_Job_:
Go through the data below. Pull out every line that has the word "scene".

_Dataset excerpt_:
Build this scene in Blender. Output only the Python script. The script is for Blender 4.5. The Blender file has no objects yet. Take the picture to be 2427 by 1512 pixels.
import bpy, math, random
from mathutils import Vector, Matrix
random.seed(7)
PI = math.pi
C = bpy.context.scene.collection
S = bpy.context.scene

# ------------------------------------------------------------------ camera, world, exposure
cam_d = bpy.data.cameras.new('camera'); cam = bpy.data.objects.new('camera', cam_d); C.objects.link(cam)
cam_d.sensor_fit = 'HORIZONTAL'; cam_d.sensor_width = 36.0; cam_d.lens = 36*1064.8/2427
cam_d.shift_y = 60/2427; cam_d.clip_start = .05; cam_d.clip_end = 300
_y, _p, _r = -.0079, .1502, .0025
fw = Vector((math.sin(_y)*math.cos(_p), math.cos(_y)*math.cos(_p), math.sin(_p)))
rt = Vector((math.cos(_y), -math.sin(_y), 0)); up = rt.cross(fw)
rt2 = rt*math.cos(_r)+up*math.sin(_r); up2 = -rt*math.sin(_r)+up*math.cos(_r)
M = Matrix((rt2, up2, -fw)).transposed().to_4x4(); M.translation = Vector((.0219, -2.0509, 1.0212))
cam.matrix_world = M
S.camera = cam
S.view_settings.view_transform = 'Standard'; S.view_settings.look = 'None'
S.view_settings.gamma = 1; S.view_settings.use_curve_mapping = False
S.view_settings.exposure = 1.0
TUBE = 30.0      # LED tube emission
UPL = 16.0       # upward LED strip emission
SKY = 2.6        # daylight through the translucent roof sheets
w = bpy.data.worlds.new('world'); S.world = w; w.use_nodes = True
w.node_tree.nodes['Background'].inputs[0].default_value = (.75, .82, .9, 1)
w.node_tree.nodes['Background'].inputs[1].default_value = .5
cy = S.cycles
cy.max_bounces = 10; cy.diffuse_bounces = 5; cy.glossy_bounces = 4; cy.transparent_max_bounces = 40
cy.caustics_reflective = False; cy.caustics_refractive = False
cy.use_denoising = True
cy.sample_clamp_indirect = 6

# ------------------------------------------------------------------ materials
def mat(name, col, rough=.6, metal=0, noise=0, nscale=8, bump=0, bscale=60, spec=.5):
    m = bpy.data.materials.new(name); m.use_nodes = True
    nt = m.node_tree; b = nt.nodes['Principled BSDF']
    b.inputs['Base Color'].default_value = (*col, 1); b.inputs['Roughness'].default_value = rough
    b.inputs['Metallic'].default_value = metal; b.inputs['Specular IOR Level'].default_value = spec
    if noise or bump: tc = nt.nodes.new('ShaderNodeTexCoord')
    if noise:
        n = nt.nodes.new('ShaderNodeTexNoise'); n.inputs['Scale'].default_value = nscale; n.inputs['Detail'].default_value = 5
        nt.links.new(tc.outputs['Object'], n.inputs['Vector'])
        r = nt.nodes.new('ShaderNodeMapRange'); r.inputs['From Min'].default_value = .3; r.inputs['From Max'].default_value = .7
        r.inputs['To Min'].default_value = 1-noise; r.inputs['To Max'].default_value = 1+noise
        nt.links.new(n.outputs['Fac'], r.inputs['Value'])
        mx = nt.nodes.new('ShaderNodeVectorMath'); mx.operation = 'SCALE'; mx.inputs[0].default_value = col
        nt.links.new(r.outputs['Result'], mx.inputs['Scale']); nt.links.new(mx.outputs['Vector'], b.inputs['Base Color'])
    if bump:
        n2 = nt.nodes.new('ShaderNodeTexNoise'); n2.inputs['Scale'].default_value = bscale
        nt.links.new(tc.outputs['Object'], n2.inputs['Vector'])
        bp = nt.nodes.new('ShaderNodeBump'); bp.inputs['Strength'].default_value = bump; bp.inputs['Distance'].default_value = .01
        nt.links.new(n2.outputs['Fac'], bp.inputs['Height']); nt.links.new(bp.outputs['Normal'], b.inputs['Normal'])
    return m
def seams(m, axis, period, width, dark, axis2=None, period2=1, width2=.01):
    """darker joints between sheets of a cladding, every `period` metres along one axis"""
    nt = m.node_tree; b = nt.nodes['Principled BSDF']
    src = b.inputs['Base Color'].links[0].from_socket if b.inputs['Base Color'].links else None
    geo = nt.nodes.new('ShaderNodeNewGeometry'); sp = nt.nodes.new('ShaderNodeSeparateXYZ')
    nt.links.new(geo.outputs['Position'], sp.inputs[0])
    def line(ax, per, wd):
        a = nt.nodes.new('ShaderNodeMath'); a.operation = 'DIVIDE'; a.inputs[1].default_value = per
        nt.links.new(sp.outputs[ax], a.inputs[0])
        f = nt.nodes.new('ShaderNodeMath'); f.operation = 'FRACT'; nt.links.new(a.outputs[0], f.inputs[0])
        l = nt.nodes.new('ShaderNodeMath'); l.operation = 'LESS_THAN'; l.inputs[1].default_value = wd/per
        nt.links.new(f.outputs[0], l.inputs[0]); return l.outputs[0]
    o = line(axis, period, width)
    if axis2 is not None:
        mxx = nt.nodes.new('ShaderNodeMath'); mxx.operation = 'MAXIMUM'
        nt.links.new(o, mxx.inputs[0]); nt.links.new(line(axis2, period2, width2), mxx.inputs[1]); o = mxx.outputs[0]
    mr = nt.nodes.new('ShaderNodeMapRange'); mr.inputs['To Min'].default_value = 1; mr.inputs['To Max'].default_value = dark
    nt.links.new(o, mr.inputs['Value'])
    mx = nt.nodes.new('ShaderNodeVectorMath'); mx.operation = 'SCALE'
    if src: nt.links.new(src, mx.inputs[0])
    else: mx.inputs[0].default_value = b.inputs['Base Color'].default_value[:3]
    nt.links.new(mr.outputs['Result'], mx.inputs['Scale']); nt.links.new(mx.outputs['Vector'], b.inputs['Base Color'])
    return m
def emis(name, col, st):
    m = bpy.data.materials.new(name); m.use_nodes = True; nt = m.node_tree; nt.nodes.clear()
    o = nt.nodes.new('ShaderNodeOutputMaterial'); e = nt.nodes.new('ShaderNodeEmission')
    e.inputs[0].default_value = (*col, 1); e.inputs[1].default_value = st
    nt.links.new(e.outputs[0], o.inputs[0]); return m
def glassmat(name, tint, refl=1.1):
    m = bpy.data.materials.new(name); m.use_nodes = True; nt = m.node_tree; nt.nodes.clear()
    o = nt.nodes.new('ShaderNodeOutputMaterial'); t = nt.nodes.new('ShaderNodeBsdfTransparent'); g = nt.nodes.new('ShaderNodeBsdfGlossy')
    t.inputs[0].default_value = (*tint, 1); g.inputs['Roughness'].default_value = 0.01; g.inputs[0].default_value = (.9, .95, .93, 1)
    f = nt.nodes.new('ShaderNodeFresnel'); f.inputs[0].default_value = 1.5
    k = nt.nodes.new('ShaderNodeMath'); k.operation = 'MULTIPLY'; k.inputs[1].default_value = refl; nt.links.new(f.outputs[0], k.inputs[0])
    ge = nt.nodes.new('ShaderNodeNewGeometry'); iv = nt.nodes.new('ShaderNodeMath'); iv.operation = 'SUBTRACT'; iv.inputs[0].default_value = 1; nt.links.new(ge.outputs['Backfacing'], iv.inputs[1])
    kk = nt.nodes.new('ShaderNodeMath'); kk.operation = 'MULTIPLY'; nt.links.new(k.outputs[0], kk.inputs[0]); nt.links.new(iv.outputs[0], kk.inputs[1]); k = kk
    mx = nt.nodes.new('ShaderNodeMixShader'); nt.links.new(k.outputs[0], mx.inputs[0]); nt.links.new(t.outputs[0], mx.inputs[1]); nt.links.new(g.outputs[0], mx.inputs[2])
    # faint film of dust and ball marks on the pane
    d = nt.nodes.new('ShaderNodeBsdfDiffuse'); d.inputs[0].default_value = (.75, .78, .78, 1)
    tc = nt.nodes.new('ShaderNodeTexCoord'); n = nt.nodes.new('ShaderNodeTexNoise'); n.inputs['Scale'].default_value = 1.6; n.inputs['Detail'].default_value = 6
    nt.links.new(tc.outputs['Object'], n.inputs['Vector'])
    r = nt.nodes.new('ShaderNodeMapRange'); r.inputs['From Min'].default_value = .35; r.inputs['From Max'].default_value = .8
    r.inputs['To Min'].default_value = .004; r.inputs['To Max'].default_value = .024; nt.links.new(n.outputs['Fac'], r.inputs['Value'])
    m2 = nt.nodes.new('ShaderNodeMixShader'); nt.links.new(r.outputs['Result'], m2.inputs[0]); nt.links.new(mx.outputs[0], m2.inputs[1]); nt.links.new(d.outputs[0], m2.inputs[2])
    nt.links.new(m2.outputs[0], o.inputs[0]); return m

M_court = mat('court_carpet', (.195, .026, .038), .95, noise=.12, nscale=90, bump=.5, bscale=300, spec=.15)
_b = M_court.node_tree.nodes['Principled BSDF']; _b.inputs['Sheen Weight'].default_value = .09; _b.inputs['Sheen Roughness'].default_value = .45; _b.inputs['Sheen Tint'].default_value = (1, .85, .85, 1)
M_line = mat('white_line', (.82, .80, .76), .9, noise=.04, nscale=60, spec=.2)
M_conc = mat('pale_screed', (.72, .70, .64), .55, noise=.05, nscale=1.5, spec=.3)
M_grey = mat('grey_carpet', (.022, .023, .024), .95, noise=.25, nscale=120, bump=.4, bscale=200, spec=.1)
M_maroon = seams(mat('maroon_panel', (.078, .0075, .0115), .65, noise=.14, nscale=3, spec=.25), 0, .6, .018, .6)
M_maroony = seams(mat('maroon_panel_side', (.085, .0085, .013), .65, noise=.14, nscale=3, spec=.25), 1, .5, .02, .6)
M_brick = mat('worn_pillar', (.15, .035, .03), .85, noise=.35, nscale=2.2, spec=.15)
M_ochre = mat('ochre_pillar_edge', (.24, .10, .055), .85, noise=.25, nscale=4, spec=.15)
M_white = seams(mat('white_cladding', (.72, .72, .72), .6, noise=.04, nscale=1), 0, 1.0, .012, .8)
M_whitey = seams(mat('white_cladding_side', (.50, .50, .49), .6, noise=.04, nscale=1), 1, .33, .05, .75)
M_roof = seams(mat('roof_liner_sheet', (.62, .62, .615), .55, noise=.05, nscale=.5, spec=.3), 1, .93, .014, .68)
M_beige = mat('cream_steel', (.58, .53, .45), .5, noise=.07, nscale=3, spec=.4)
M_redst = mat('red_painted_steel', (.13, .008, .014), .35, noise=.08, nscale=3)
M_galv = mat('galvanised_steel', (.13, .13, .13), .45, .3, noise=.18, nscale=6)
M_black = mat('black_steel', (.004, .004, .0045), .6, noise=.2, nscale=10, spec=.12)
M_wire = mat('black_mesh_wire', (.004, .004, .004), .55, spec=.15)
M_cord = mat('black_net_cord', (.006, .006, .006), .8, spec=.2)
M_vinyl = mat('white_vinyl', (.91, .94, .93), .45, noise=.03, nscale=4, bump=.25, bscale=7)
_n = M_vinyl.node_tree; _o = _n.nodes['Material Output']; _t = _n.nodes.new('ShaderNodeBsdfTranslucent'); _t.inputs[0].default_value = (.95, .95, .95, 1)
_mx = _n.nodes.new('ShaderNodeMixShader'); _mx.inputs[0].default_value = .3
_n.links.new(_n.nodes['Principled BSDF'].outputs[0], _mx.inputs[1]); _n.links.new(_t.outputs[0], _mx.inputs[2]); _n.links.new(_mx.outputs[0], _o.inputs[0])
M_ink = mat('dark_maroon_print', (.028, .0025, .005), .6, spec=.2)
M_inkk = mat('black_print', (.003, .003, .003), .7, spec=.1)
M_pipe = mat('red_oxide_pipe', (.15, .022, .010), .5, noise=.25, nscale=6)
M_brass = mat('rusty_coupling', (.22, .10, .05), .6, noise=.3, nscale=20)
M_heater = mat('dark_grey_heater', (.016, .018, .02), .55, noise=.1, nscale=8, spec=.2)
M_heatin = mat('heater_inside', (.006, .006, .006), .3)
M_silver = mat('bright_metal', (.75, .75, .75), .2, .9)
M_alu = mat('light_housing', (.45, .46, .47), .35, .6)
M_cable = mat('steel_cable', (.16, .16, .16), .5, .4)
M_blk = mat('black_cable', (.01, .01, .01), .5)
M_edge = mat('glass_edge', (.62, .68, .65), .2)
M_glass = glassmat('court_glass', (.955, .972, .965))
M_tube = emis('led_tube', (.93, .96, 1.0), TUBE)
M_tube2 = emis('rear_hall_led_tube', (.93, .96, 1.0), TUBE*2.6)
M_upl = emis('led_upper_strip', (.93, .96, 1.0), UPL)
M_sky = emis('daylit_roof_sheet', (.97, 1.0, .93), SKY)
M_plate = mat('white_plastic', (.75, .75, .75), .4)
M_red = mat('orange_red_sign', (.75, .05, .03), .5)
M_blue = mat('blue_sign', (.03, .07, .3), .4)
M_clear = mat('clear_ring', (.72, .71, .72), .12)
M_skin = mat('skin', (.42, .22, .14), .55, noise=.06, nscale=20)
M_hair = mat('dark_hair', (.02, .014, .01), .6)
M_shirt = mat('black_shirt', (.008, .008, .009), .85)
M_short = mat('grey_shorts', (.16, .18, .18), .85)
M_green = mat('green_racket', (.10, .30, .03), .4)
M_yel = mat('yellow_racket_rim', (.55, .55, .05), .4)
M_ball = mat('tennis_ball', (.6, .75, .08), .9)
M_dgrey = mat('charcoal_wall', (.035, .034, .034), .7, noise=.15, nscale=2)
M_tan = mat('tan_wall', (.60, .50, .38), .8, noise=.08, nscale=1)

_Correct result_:
Build this scene in Blender. Output only the Python script. The script is for Blender 4.5. The Blender file has no objects yet. Take the picture to be 2427 by 1512 pixels.
C = bpy.context.scene.collection
S = bpy.context.scene